**EXERCISE MATERIALS**
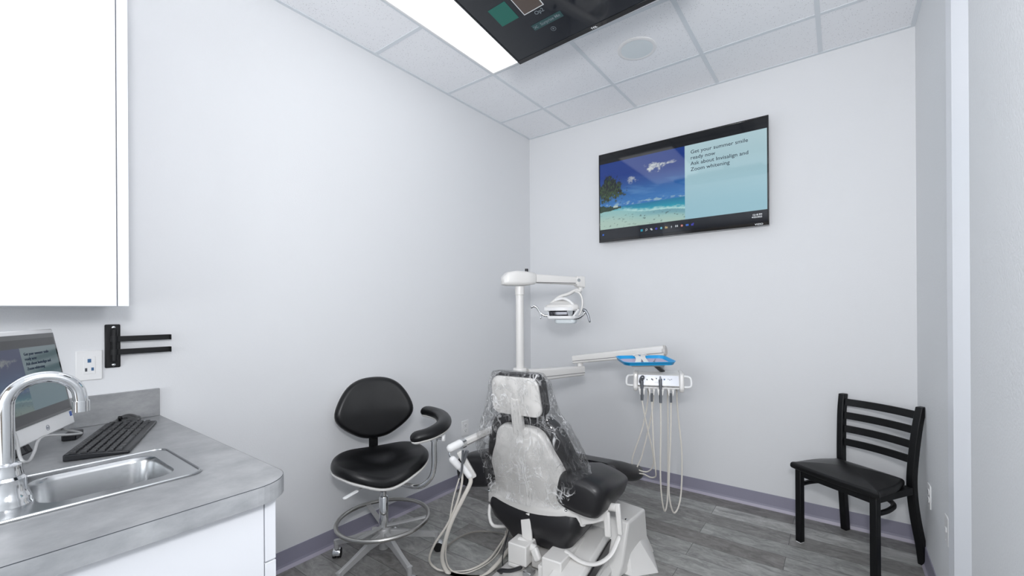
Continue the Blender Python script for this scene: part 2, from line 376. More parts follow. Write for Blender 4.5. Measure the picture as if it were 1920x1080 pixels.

---

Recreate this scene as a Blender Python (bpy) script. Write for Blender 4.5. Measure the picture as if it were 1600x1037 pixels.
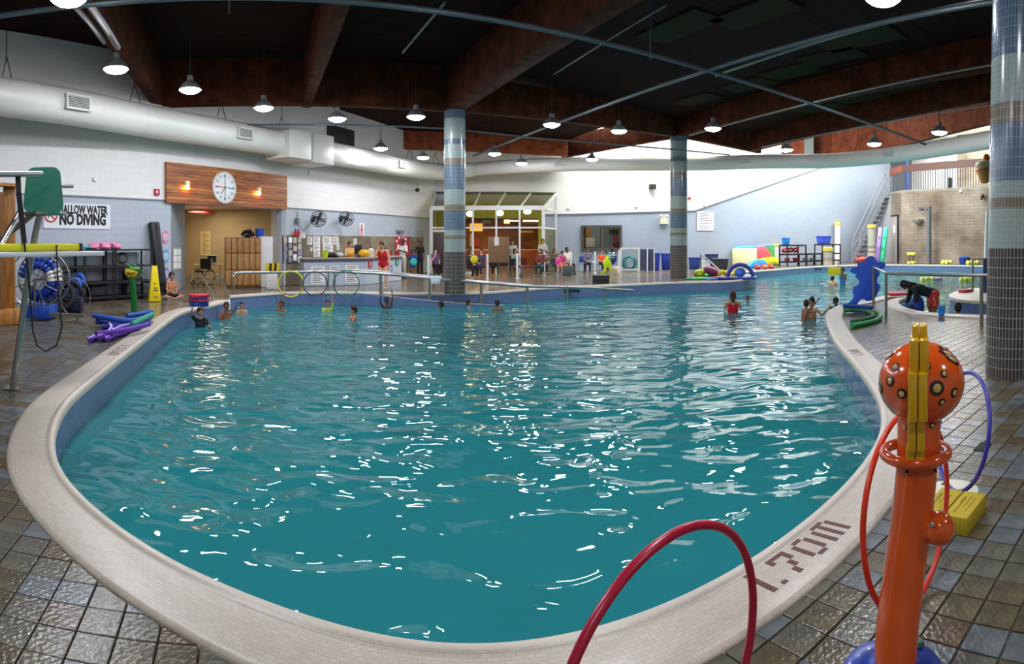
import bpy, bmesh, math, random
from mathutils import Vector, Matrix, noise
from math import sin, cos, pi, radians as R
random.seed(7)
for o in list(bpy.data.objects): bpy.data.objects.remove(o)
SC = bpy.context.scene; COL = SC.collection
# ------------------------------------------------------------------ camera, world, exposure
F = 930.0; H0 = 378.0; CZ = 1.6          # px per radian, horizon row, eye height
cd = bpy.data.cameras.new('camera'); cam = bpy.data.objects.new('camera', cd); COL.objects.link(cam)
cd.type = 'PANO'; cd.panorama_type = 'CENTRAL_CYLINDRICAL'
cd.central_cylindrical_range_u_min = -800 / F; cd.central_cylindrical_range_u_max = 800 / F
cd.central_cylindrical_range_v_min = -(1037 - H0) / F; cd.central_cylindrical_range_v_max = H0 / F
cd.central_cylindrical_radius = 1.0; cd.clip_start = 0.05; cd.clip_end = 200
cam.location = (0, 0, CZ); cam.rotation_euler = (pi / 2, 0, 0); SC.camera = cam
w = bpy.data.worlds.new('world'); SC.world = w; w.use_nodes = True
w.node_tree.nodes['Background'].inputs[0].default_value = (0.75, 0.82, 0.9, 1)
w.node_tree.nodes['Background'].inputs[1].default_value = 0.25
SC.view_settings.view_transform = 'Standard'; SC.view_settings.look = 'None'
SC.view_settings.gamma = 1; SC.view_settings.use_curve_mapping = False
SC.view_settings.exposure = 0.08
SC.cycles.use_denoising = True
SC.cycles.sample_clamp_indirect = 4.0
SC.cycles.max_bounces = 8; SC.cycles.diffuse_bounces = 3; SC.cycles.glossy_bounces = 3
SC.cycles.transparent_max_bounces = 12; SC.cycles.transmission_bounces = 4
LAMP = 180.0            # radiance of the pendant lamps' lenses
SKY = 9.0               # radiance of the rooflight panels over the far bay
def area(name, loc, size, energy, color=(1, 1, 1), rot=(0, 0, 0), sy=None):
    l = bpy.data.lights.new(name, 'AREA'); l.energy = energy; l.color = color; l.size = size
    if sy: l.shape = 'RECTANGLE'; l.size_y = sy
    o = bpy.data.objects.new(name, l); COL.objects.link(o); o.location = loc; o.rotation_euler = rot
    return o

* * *

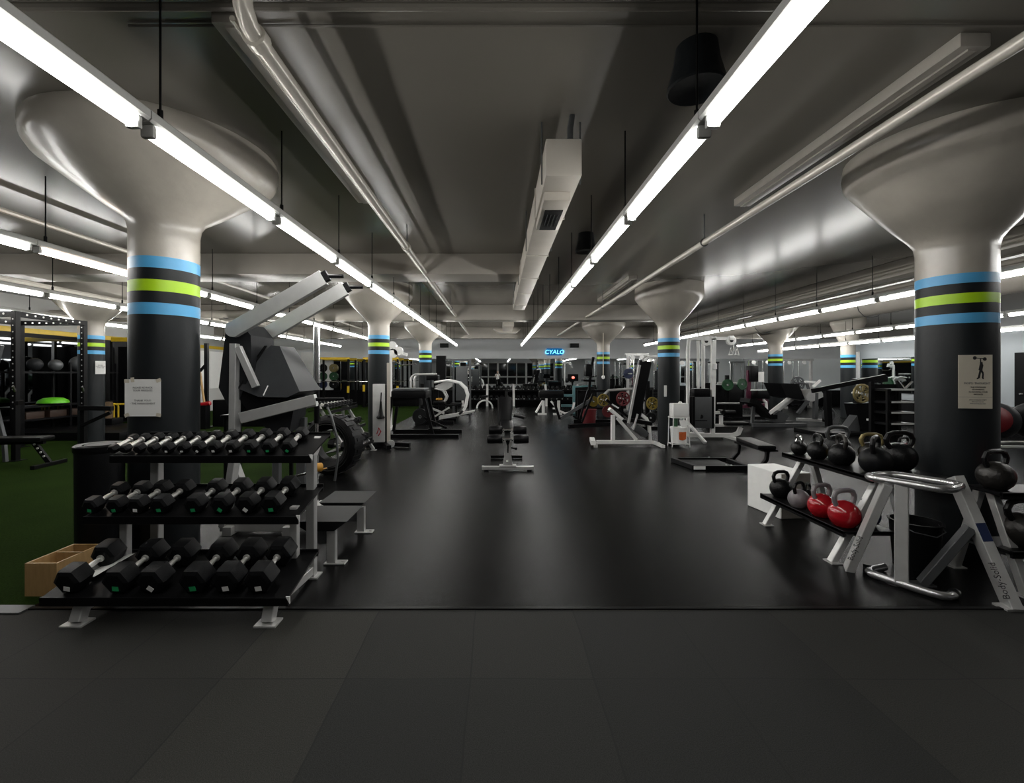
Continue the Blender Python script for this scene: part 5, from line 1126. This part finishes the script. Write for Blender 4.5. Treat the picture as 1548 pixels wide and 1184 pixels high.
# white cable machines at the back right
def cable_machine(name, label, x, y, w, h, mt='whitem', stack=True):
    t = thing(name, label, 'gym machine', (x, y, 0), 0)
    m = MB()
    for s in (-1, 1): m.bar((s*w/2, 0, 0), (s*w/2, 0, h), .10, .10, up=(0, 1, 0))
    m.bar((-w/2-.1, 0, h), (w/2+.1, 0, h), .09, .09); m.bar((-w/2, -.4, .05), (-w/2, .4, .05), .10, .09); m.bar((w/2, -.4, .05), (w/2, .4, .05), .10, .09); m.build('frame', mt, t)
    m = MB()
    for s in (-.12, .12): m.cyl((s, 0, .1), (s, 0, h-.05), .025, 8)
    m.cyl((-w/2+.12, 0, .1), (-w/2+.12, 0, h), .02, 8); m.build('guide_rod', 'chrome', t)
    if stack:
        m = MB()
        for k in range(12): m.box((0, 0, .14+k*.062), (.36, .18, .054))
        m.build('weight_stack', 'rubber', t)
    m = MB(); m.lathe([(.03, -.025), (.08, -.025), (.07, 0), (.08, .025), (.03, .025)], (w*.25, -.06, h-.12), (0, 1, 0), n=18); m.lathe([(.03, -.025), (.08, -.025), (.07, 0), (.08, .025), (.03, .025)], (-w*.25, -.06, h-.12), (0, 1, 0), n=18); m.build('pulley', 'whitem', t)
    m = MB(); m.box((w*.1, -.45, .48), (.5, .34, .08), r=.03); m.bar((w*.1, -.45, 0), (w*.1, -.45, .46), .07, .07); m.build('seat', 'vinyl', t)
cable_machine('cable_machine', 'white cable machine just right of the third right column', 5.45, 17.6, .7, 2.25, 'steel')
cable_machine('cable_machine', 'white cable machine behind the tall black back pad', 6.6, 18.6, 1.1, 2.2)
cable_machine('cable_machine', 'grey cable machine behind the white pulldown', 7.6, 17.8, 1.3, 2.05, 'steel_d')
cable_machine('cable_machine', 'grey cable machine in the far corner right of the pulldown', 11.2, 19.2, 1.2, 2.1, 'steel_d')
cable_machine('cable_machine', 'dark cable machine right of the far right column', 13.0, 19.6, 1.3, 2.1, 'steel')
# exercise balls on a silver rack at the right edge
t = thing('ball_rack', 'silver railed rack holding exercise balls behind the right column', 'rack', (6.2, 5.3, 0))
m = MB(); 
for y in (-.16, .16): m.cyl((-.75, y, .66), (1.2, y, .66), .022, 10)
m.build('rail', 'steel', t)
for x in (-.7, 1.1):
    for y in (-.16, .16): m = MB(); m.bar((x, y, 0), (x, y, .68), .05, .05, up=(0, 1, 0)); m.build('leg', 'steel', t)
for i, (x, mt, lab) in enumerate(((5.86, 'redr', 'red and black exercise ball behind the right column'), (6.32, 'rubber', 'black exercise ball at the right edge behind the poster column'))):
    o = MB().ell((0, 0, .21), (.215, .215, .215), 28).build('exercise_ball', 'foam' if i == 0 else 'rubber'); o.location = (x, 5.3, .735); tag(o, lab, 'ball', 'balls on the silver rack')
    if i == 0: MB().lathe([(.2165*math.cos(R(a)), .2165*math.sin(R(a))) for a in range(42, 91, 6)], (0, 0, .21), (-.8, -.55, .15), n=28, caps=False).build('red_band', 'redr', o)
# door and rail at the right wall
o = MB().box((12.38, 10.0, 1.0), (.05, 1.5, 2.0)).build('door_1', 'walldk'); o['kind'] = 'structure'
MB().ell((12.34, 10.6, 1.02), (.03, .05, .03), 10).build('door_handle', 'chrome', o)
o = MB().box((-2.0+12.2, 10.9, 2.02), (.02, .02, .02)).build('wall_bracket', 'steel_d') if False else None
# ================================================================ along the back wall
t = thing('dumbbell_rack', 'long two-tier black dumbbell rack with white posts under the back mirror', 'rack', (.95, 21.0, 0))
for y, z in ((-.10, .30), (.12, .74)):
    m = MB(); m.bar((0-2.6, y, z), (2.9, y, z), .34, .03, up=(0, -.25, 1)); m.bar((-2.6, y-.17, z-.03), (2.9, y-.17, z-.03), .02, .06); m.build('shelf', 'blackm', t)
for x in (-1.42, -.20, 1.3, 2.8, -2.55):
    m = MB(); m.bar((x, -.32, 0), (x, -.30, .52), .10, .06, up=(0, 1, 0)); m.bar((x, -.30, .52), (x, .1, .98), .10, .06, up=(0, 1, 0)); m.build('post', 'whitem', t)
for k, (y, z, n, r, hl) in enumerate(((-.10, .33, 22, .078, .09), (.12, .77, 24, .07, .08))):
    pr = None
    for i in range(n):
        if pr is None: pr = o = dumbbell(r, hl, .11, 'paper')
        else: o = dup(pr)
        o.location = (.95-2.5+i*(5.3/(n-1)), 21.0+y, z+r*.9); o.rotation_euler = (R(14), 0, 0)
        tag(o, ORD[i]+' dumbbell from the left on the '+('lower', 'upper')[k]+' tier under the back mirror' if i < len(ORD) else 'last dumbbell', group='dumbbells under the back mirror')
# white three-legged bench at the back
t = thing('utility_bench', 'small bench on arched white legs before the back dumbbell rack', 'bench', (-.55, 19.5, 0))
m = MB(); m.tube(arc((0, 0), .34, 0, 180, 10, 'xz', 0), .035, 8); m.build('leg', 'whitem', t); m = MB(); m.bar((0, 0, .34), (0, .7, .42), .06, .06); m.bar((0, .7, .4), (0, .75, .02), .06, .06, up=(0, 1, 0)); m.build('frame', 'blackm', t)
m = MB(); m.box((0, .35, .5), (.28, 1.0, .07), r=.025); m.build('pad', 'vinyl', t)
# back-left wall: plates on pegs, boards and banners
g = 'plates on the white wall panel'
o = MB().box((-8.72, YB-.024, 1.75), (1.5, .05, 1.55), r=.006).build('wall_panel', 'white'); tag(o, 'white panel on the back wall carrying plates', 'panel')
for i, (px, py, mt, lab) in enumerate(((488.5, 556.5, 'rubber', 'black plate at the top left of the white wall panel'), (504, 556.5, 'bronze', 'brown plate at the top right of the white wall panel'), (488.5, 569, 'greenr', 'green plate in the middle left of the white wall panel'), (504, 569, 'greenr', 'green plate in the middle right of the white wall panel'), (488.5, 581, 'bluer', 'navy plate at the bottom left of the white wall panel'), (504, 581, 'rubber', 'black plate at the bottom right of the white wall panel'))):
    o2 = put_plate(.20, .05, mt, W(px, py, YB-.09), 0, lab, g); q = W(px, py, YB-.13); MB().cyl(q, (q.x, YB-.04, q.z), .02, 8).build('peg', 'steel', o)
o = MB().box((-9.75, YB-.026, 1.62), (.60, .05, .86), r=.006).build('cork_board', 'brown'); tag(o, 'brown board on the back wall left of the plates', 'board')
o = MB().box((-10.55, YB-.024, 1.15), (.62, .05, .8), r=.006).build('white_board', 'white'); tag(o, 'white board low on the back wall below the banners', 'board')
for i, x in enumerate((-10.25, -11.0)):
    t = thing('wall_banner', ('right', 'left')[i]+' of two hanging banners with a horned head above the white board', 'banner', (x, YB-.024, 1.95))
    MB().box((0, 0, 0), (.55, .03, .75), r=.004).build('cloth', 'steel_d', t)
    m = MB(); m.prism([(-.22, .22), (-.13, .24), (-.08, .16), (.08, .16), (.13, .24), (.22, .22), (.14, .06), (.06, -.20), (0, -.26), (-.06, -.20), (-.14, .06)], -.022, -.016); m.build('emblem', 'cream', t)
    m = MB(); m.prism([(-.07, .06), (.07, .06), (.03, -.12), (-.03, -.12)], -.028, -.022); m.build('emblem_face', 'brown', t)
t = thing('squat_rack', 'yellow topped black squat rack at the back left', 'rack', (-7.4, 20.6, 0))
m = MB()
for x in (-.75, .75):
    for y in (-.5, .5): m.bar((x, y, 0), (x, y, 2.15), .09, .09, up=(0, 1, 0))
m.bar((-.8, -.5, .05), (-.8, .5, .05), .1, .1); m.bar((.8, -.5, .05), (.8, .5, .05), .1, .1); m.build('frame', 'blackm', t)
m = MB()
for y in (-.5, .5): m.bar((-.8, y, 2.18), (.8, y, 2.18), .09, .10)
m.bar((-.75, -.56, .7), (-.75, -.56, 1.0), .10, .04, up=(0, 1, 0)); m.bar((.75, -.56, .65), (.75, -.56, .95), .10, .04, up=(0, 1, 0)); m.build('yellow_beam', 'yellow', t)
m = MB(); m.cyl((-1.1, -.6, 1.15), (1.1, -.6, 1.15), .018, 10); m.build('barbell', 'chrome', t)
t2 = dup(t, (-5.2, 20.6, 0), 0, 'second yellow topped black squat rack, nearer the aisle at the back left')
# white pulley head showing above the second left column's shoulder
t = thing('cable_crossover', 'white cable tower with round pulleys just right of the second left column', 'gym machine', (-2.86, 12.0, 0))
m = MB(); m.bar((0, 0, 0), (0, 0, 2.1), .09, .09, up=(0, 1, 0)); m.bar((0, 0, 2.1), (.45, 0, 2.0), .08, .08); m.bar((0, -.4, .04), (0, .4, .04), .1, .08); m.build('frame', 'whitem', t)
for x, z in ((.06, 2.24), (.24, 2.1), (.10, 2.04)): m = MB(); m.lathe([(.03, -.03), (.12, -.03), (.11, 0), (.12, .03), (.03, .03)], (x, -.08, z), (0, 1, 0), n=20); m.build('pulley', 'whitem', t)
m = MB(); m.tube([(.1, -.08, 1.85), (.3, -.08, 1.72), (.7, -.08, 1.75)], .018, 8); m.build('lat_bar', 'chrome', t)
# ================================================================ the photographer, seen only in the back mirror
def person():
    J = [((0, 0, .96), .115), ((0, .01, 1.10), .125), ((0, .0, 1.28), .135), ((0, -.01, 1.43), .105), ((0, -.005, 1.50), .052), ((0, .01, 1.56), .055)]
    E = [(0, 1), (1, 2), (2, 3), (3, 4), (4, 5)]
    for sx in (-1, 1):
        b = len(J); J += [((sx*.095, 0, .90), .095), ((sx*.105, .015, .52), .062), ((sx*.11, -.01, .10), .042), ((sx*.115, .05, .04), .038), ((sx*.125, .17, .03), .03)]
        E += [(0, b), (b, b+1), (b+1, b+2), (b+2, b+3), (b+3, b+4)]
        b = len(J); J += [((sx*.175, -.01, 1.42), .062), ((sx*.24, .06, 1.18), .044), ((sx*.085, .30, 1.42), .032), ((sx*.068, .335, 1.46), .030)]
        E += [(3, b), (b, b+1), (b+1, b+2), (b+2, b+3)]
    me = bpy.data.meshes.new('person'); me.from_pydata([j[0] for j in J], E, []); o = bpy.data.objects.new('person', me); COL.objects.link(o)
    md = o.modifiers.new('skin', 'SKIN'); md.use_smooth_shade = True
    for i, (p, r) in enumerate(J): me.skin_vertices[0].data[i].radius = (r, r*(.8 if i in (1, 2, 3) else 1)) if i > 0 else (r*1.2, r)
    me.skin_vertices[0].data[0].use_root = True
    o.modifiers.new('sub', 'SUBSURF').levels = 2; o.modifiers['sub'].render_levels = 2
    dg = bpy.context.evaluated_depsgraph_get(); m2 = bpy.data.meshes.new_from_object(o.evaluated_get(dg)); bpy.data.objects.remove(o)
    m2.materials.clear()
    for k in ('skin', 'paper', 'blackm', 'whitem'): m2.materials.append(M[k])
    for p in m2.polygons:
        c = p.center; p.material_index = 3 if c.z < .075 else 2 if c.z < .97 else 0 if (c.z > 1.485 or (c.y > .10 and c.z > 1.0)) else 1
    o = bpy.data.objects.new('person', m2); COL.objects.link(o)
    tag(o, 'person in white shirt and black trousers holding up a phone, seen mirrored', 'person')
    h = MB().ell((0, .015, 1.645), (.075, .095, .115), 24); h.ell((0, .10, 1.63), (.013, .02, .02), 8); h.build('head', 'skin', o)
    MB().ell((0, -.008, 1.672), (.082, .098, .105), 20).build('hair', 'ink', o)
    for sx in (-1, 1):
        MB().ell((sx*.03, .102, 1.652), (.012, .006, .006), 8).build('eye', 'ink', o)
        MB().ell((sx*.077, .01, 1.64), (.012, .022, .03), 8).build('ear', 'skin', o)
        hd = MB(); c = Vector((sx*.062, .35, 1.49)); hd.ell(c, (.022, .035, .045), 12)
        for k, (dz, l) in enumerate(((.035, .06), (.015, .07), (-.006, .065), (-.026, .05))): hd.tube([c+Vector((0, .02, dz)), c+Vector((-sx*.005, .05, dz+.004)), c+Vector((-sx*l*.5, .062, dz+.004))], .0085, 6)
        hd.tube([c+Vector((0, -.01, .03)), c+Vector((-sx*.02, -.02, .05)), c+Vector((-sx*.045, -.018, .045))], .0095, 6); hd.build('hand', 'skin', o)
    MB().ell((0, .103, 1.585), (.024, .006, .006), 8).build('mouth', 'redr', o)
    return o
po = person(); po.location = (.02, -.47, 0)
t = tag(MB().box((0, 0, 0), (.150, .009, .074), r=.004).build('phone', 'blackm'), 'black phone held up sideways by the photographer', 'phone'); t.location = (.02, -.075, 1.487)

**REQUIREMENT**
Pull every line containing "pixels" out of the data above.

**EXPECTED ANSWER**
Continue the Blender Python script for this scene: part 2, from line 376. More parts follow. Write for Blender 4.5. Measure the picture as if it were 1920x1080 pixels.
Recreate this scene as a Blender Python (bpy) script. Write for Blender 4.5. Measure the picture as if it were 1600x1037 pixels.
Continue the Blender Python script for this scene: part 5, from line 1126. This part finishes the script. Write for Blender 4.5. Treat the picture as 1548 pixels wide and 1184 pixels high.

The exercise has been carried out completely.